Abstract

AbstractA correct quantification of mass and energy exchange processes among Earth's land surface, groundwater, and atmosphere requires an accurate parameterization of soil hydraulic properties. Pedotransfer functions (PTFs) are useful in this regard because they estimate these otherwise difficult to obtain characteristics using texture and other ubiquitous soil data. Most PTFs estimate parameters of empirical hydraulic functions with modest accuracy. In a continued pursuit of improving global‐scale PTF estimates, we evaluated whether improvements can be obtained when estimating parameters of hydraulic functions that make physically based assumptions.
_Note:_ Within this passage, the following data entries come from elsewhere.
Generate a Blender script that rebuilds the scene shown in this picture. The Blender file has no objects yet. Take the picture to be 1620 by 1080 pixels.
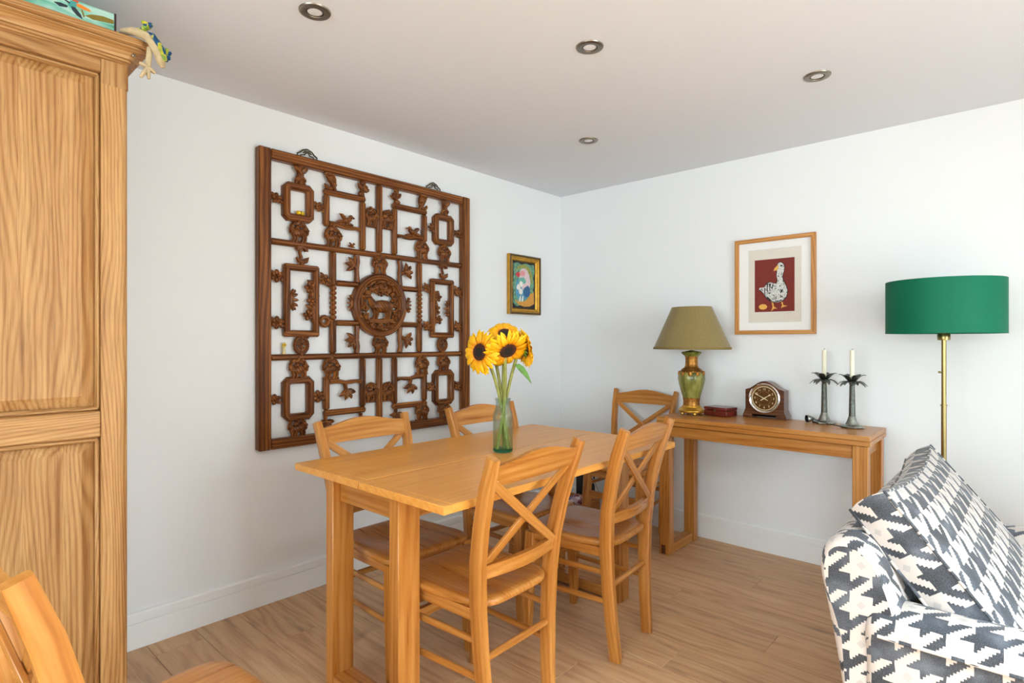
import bpy, bmesh, math, random
from mathutils import Vector, Matrix
random.seed(7)
S = bpy.context.scene
COL = S.collection
PI = math.pi

# ------------------------------------------------------------------ camera
cam_d = bpy.data.cameras.new('camera')
cam = bpy.data.objects.new('camera', cam_d)
COL.objects.link(cam)
cam.location = (2.751, -3.588, 1.267)
cam.rotation_euler = (PI / 2, 0, math.radians(42.32))
cam_d.sensor_width = 36
cam_d.lens = 36 * 907 / 1620
cam_d.clip_start = .02
S.camera = cam

# ------------------------------------------------------------------ world and daylight
w = bpy.data.worlds.new('sky')
S.world = w
w.use_nodes = True
bg = w.node_tree.nodes['Background']
bg.inputs['Color'].default_value = (.84, .92, 1.0, 1)
bg.inputs['Strength'].default_value = 1.2


def area(name, loc, rot, sx, sy, power, col):
    d = bpy.data.lights.new(name, 'AREA')
    d.shape = 'RECTANGLE'
    d.size, d.size_y = sx, sy
    d.energy = power
    d.color = col
    o = bpy.data.objects.new(name, d)
    COL.objects.link(o)
    o.location = loc
    o.rotation_euler = rot
    return o


# daylight entering through the patio doors on the right, the window behind the camera; unseen rooflight added to brighten floor and table tops
area('daylight_patio', (5.34, -2.10, 1.25), (0, PI / 2, 0), 1.7, 1.4, 62, (.77, .90, 1.0))
area('daylight_window', (2.6, -6.14, 1.45), (PI / 2, 0, 0), 3.0, 1.3, 105, (.77, .90, 1.0))
area('added_overhead_fill', (4.0, -3.3, 2.56), (0, 0, 0), 1.7, 1.3, 300, (.77, .90, 1.0))

S.view_settings.view_transform = 'Standard'
S.view_settings.look = 'None'
S.view_settings.gamma = 1
S.view_settings.use_curve_mapping = False
S.view_settings.exposure = 0.57


# ------------------------------------------------------------------ helpers
def lin(r, g, b):
    f = lambda c: (c / 255 / 12.92) if c / 255 <= .04045 else ((c / 255 + .055) / 1.055) ** 2.4
    return (f(r), f(g), f(b), 1)


V = Vector


class MB:
    """collects shapes; build() links them as ONE mesh object"""

    def __init__(s):
        s.v, s.f, s.g = [], [], []

    def add(s, vs, fs, gs=None):
        n = len(s.v)
        s.v += [tuple(p) for p in vs]
        s.g += [tuple(p) for p in (gs if gs is not None else vs)]
        s.f += [tuple(i + n for i in f) for f in fs]
        return s

    def box(s, c, sz, ax=0, bev=.003, R=None):
        h = [sz[0] / 2, sz[1] / 2, sz[2] / 2]
        b = min(bev, .45 * min(sz))
        vs, idx = [], {}
        sg = (-1, 1)
        if b <= 0:
            for x in sg:
                for y in sg:
                    for z in sg:
                        idx[(x, y, z)] = len(vs)
                        vs.append(V((x * h[0], y * h[1], z * h[2])))
            q = lambda *k: tuple(idx[t] for t in k)
            fs = []
            for a in range(3):
                o1, o2 = (a + 1) % 3, (a + 2) % 3
                for sn in sg:
                    L = []
                    for (p, r) in ((-1, -1), (1, -1), (1, 1), (-1, 1)):
                        k = [0, 0, 0]
                        k[a], k[o1], k[o2] = sn, p, r
                        L.append(tuple(k))
                    fs.append(q(*(L if sn > 0 else L[::-1])))
        else:
            for x in sg:
                for y in sg:
                    for z in sg:
                        for a in range(3):
                            p = [x * (h[0] - b), y * (h[1] - b), z * (h[2] - b)]
                            p[a] = (x, y, z)[a] * h[a]
                            idx[(x, y, z, a)] = len(vs)
                            vs.append(V(p))
            fs = []
            for a in range(3):
                o1, o2 = (a + 1) % 3, (a + 2) % 3
                for sn in sg:
                    L = []
                    for (p, r) in ((-1, -1), (1, -1), (1, 1), (-1, 1)):
                        k = [0, 0, 0]
                        k[a], k[o1], k[o2] = sn, p, r
                        L.append(idx[(k[0], k[1], k[2], a)])
                    fs.append(tuple(L if sn > 0 else L[::-1]))
                for p in sg:
                    for r in sg:
                        k0, k1 = [0, 0, 0], [0, 0, 0]
                        k0[a], k1[a] = -1, 1
                        k0[o1] = k1[o1] = p
                        k0[o2] = k1[o2] = r
                        fs.append((idx[(*k0, o1)], idx[(*k1, o1)], idx[(*k1, o2)], idx[(*k0, o2)]))
            for x in sg:
                for y in sg:
                    for z in sg:
                        fs.append((idx[(x, y, z, 0)], idx[(x, y, z, 1)], idx[(x, y, z, 2)]))
        off = V((random.uniform(-9, 9), random.uniform(-9, 9), random.uniform(-9, 9)))
        gs = [V((p[ax], p[(ax + 1) % 3], p[(ax + 2) % 3])) + off for p in vs]
        if R is not None:
            vs = [R @ p for p in vs]
        return s.add([p + V(c) for p in vs], fs, gs)

    def bar(s, p0, p1, w_, h_, up=(0, 0, 1), bev=.002):
        p0, p1 = V(p0), V(p1)
        d = p1 - p0
        L = d.length
        d.normalize()
        side = V(up).cross(d).normalized()
        u = d.cross(side)
        R = Matrix((d, side, u)).transposed()
        return s.box((p0 + p1) / 2, (L, w_, h_), 0, bev, R)

    def sweep(s, path, sizes, sect='round', n=8, up=(0, 0, 1), caps=True, closed=False):
        """path: points; sizes: one (a,b) half-size or one per point"""
        P = [V(p) for p in path]
        m = len(P)
        if not isinstance(sizes[0], (tuple, list)):
            sizes = [sizes] * m
        if sect == 'round':
            C = [(math.cos(2 * PI * k / n), math.sin(2 * PI * k / n)) for k in range(n)]
        elif sect == 'rect':
            e = .80
            C = [(1, -e), (1, e), (e, 1), (-e, 1), (-1, e), (-1, -e), (-e, -1), (e, -1)]
        else:
            C = sect
        n = len(C)
        vs, gs, al = [], [], 0
        o = random.uniform(-9, 9)
        upv = V(up)
        for i in range(m):
            if closed:
                d = P[(i + 1) % m] - P[i - 1]
            else:
                d = (P[min(i + 1, m - 1)] - P[max(i - 1, 0)])
            d.normalize()
            sd = upv.cross(d)
            if sd.length < 1e-4:
                sd = V((1, 0, 0)).cross(d)
            sd.normalize()
            u = d.cross(sd)
            if i:
                al += (P[i] - P[i - 1]).length
            a, b = sizes[i]
            for (x, y) in C:
                vs.append(P[i] + sd * x * a + u * y * b)
                gs.append((al + o, x * a + o, y * b + o))
        fs = []
        rng = range(m) if closed else range(m - 1)
        for i in rng:
            j = (i + 1) % m
            for k in range(n):
                k2 = (k + 1) % n
                fs.append((i * n + k, i * n + k2, j * n + k2, j * n + k))
        if caps and not closed:
            fs.append(tuple(range(n))[::-1])
            fs.append(tuple((m - 1) * n + k for k in range(n)))
        return s.add(vs, fs, gs)

    def lathe(s, prof, n=24, c=(0, 0, 0), sx=1, sy=1, R=None, a0=0, cap=True):
        vs, gs, fs = [], [], []
        o = random.uniform(-9, 9)
        for (r, z) in prof:
            for k in range(n):
                a = a0 + 2 * PI * k / n
                p = V((r * sx * math.cos(a), r * sy * math.sin(a), z))
                gs.append((p.z + o, p.x + o, p.y))
                if R is not None:
                    p = R @ p
                vs.append(p + V(c))
        m = len(prof)
        for i in range(m - 1):
            for k in range(n):
                k2 = (k + 1) % n
                fs.append((i * n + k, i * n + k2, (i + 1) * n + k2, (i + 1) * n + k))
        if cap:
            if prof[0][0] > 1e-5:
                fs.append(tuple(range(n))[::-1])
            if prof[-1][0] > 1e-5:
                fs.append(tuple((m - 1) * n + k for k in range(n)))
        return s.add(vs, fs, gs)

    def ell(s, c, r, R=None, n=8, m=5):
        vs, fs = [], []
        vs.append(V((0, 0, -r[2])))
        for i in range(1, m):
            t = -PI / 2 + PI * i / m
            for k in range(n):
                a = 2 * PI * k / n
                vs.append(V((r[0] * math.cos(t) * math.cos(a), r[1] * math.cos(t) * math.sin(a), r[2] * math.sin(t))))
        vs.append(V((0, 0, r[2])))
        for k in range(n):
            k2 = (k + 1) % n
            fs.append((0, 1 + k2, 1 + k))
            for i in range(m - 2):
                a, b = 1 + i * n, 1 + (i + 1) * n
                fs.append((a + k, a + k2, b + k2, b + k))
            a = 1 + (m - 2) * n
            fs.append((a + k, a + k2, len(vs) - 1))
        if R is not None:
            vs = [R @ p for p in vs]
        return s.add([p + V(c) for p in vs], fs)

    def prism(s, poly, w0, w1, mp, gmap=None, inset=0):
        """poly (u,v); mp(u,v,w) -> xyz"""
        n = len(poly)
        vs = [V(mp(u, v, w0)) for u, v in poly] + [V(mp(u, v, w1)) for u, v in poly]
        o = random.uniform(-9, 9)
        gs = [(u + o, v + o, w0) for u, v in poly] + [(u + o, v + o, w1) for u, v in poly]
        if gmap:
            gs = [gmap(*g) for g in gs]
        fs = [tuple(range(n))[::-1], tuple(range(n, 2 * n))]
        for k in range(n):
            k2 = (k + 1) % n
            fs.append((k, k2, n + k2, n + k))
        return s.add(vs, fs, gs)

    def loft(s, loops, cap0=True, cap1=True, gs=None):
        n = len(loops[0])
        vs = [p for L in loops for p in L]
        fs = []
        for i in range(len(loops) - 1):
            for k in range(n):
                k2 = (k + 1) % n
                fs.append((i * n + k, i * n + k2, (i + 1) * n + k2, (i + 1) * n + k))
        if cap0:
            fs.append(tuple(range(n))[::-1])
        if cap1:
            fs.append(tuple((len(loops) - 1) * n + k for k in range(n)))
        return s.add(vs, fs, gs)

    def mesh(s, name, mat, ang=38, normals=True):
        me = bpy.data.meshes.new(name)
        me.from_pydata(s.v, [], s.f)
        at_ = me.attributes.new('gc', 'FLOAT_VECTOR', 'POINT')
        at_.data.foreach_set('vector', [c for p in s.g for c in p])
        bm = bmesh.new()
        bm.from_mesh(me)
        if normals:
            bmesh.ops.recalc_face_normals(bm, faces=bm.faces)
        lim = math.radians(ang)
        for f in bm.faces:
            f.smooth = True
        for e in bm.edges:
            if len(e.link_faces) == 2 and e.calc_face_angle(0) > lim:
                e.smooth = False
        bm.to_mesh(me)
        bm.free()
        me.materials.append(mat)
        return me

    def build(s, name, mat, parent=None, label=None, ang=38, normals=True):
        o = bpy.data.objects.new(name, s.mesh(name, mat, ang, normals))
        COL.objects.link(o)
        if parent is not None:
            o.parent = parent
        if label:
            o['label'] = label
        return o


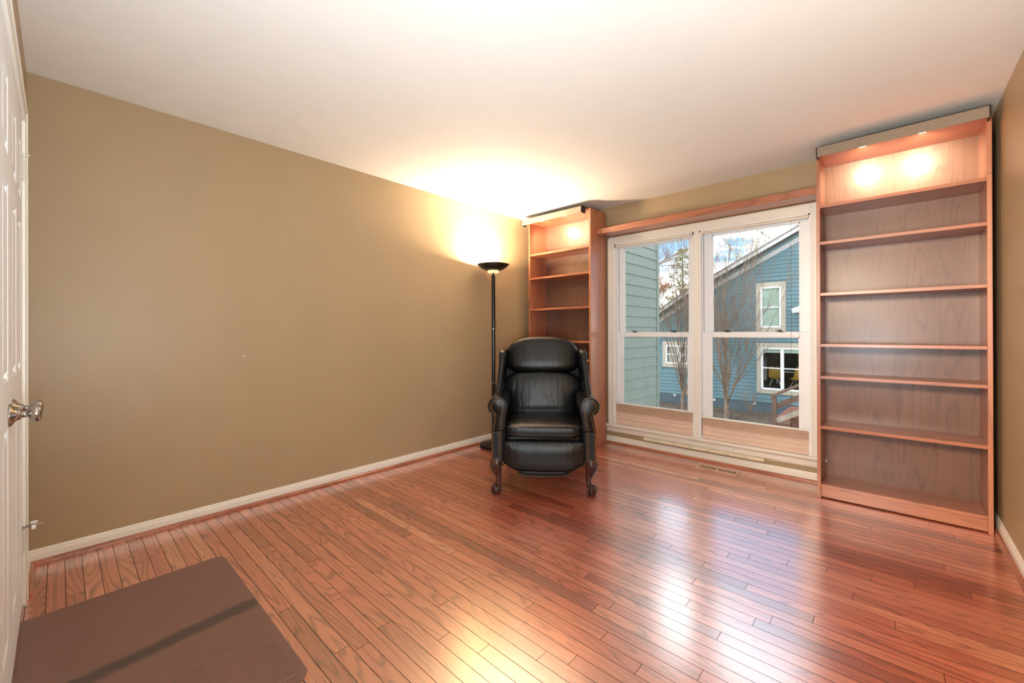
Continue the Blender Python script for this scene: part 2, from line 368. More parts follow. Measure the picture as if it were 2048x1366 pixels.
# six panel closet leaves
def leaf(name, x0, x1, hinge_x, knob_x, label, stops):
    y1 = FY+.004; y0_ = y1-.035
    o = MB().box(x0+.0006, x1-.0006, y0_, y1-.010, .012, DH-.004).build(name, M_door, kind='structure', label=label)
    fr = MB(); st = .088; mid = (x0+x1)/2
    rails = [(.012, .20), (.86, 1.0), (1.60, 1.69), (DH-.11, DH-.004)]
    fr.box(x0+.0006, x0+st, y1-.010, y1, .012, DH-.004).box(x1-st, x1-.0006, y1-.010, y1, .012, DH-.004).box(mid-.04, mid+.04, y1-.010, y1, .012, DH-.004)
    for z0, z1 in rails: fr.box(x0+st, mid-.04, y1-.010, y1, z0, z1).box(mid+.04, x1-st, y1-.010, y1, z0, z1)
    fr.build('door_frame', M_door, o, bevel=.0008)
    for (za, zb) in ((.20, .86), (1.0, 1.60), (1.69, DH-.11)):
        for xa, xb in ((x0+st, mid-.04), (mid+.04, x1-st)):
            p = MB(); i = .012; j = .036
            r = lambda q, y: [(xa+q, y, za+q), (xb-q, y, za+q), (xb-q, y, zb-q), (xa+q, y, zb-q)]
            p.loft([r(.001, y1-.0101), r(.001, y1-.001), r(.007, y1-.003), r(i, y1-.0085), r(i+.006, y1-.0085), r(j, y1-.001), r(j+.004, y1-.0005)])
            p.build('raised_panel', M_door, o)
    # knob: rosette, neck, ball
    kz = .893; kb = MB()
    kb.lathe([(.001, 0), (.036, 0), (.036, .003), (.033, .006), (.022, .013), (.016, .020), (.0165, .024), (.011, .025), (.0105, .038), (.013, .040), (.022, .043), (.0265, .050), (.0275, .058), (.025, .064), (.017, .068), (.001, .0695)], (knob_x, y1, kz), 40, 'y')
    kb.build('door_knob', M_nickel, o, smooth=True, label='round brushed nickel knob')
    for hz in (.275, 1.84):
        h = MB(); hx = hinge_x
        for q in range(5): h.lathe([(.0055, -.05+q*.02), (.0055, -.0315+q*.02)], (hx, y1+.006, hz), 12)
        h.box(hx-.024, hx+.024, y1+.0002, y1+.0022, hz-.05, hz+.05)
        hh = h.build('hinge', M_tag, o)
        if stops:
            s = MB(); z = hz+.058
            s.lathe([(.007, 0), (.007, .008)], (hx, y1+.006, z-.004), 12)
            if hz < 1:
                s.tube([(hx, y1+.006, z), (hx+.006, y1+.03, z+.002), (hx+.014, y1+.062, z+.004)], .0035, 8)
                s.build('hinge_pin_stop', M_nickel, hh, smooth=True)
                MB().lathe([(.0001, 0), (.010, 0), (.010, .012), (.0001, .012)], (hx+.010, y1+.026, z-.006), 16, 'y').build('bumper_pad', M_rub, hh)
                MB().lathe([(.0001, 0), (.011, 0), (.011, .006), (.0001, .006)], (hx-.004, y1+.032, z+.008), 16, 'z').build('bumper_pad', M_rub, hh)
            else:
                s.tube([(hx, y1+.006, z), (hx+.004, y1+.022, z+.001)], .003, 8); s.build('hinge_pin_stop', M_tag, hh)
    return o
leaf('door_1', CX0, CXM, CX0-.002, CXM-.07, 'white six panel closet door farther from the viewer, hinged near the left corner', True)
leaf('door_2', CXM, CX1, CX1+.002, CXM+.07, 'white six panel closet door nearer the viewer', False)

# ================================================================== WINDOWS
YC = 3.850
t2 = MB()
for x0, x1 in ((.974, 1.043), (2.690, 2.760)):
    t2.box(x0, x1, YC, D, .2, 2.118)
t2.box(1.0431, 2.6899, YC, D, 2.044, 2.118)
t2.box(1.834, 1.881, YC, D+.02, .2, 2.044)
tr2 = t2.build('trim_2', M_trim, kind='structure', bevel=.003, label='cream white casing around the double window')
bd = MB()
for x0, x1 in ((.974, .986), (.992, .996), (1.031, 1.035)): bd.box(x0, x1, YC-.005, YC, .2, 2.118)
for x0, x1 in ((2.748, 2.76), (2.698, 2.702)): bd.box(x0, x1, YC-.005, YC, .2, 2.118)
for z0, z1 in ((2.106, 2.118), (2.052, 2.056)): bd.box(.974, 2.76, YC-.005, YC, z0, z1)
bd.box(1.838, 1.842, YC-.003, YC, .2, 2.044).box(1.873, 1.877, YC-.003, YC, .2, 2.044)
bd.build('casing_bead', M_trim, tr2, bevel=.001)
st = MB(); prof = [(D+.03, .182), (YC-.026, .182), (YC-.031, .186), (YC-.031, .196), (YC-.026, .2), (D+.03, .2)]
st.prism(prof, 'x', .935, 2.79); st.build('window_stool', M_trim, tr2)
ap = MB(); prof = [(D, .120), (YC+.010, .120), (YC+.006, .126), (YC+.004, .160), (YC-.012, .172), (YC-.020, .182), (D, .182)]
ap.prism(prof, 'x', .950, 2.775); ap.build('window_apron', M_trim, tr2)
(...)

To this end, we developed a PTF that estimates the parameters of the Kosugi retention and hydraulic conductivity functions (Kosugi, 1994, https://doi.org/10.1029/93WR02931, 1996, https://doi.org/10.1029/96WR01776), which explicitly assume a lognormal pore size distribution and apply the Young‐Laplace equation to derive a corresponding pressure head distribution. Using a previously developed combination of machine learning and bootstrapping, the developed five hierarchical PTFs allow for estimates under practical data‐poor to data‐rich conditions. Using an independent global data set containing nearly 50,000 samples (118,000 retention points), we demonstrated that the new Kosugi‐based PTFs outperformed two van Genuchten‐based PTFs calibrated on the same data. The new PTFs were applied to a 1 × 1 km2 global map of texture and bulk density, thus producing maps of the parameters, field capacity, wilting point, plant available water, and associated uncertainties. Soil hydraulic parameters exhibit a much larger variability in the Northern Hemisphere than in the Southern Hemisphere, which is likely due to the geographical distribution of climate zones that affect weathering and sedimentation processes.